I realize that's no excuse but there hasn't been anything in the last few weeks (months really) to get excited about from either of these painfully flawed squads. The Bruins can't score goals and didn't stand up for themselves when their best offensive player-Marc Savard-was knocked out with a cheap shot last weekend in Pittsburgh. The Celtics just can't beat good teams and sometimes they don't bother showing up against garbage like the Nets or Pistons.

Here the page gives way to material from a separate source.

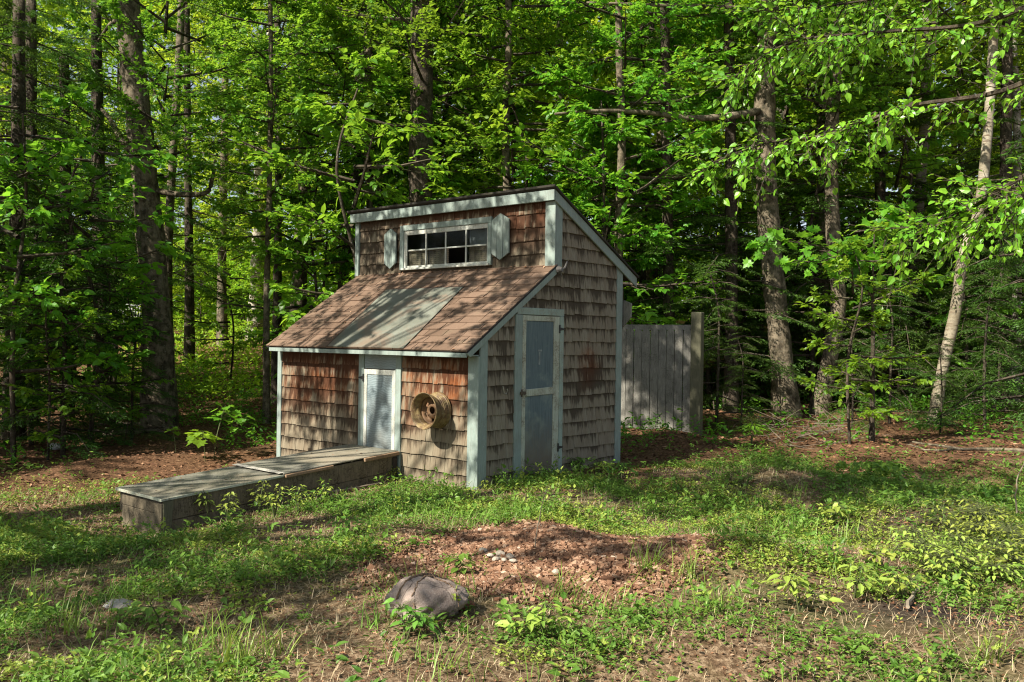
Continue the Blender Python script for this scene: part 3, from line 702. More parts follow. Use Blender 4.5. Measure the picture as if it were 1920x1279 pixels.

The C's took on the Cavs in Cleveland yesterday and it played out exactly like you'd expect: Boston (41-24) hung around for a while before LeBron James (30 points, 8 rebounds, 7 assists, 3 blocks, 2 steals) and Cleveland (52-15) decided to start playing. End result: a 104-93 Cavs win.
For once, the Celtics' starting five wasn't too blame. Ray Allen had 20 points, six rebounds and five assists while Kevin Garnett (7 rebounds) and Paul Pierce each scored 18 points. Rajon Rondo added 16 points, eight rebounds and six assists.
Boston's bench was weak sauce to the max with 15 total points. When you play the Cavs, particularly at home, you know LeBron will do his thing. The key is limiting the clowns surrounding him; yesterday Anderson Varejao had 17 points and 10 rebounds off the bench. Antawn Jamison added 15 points and 12 rebounds while Mo Williams (14 points, 6 assists) and J.J. Hickson (12 points) played their roles to perfection.
The Cavs jumped out to a 24-18 lead after the first quarter and held serve at 54-48 for the first half. Boston made a run in the third quarter to tie it up but a long drought buried them. They can hardly comeback against the Wizards so doing that in Cleveland is impossible.
The Cavs took the third (26-24) and the fourth (24-21) as LeBron and his cronies danced non-stop.
Detroit comes to the Garden tonight. If we've learned anything this season, it's that the Pistons will hang around for way too long before the Celts will barely squeak it out. Who knows, maybe they'll lose?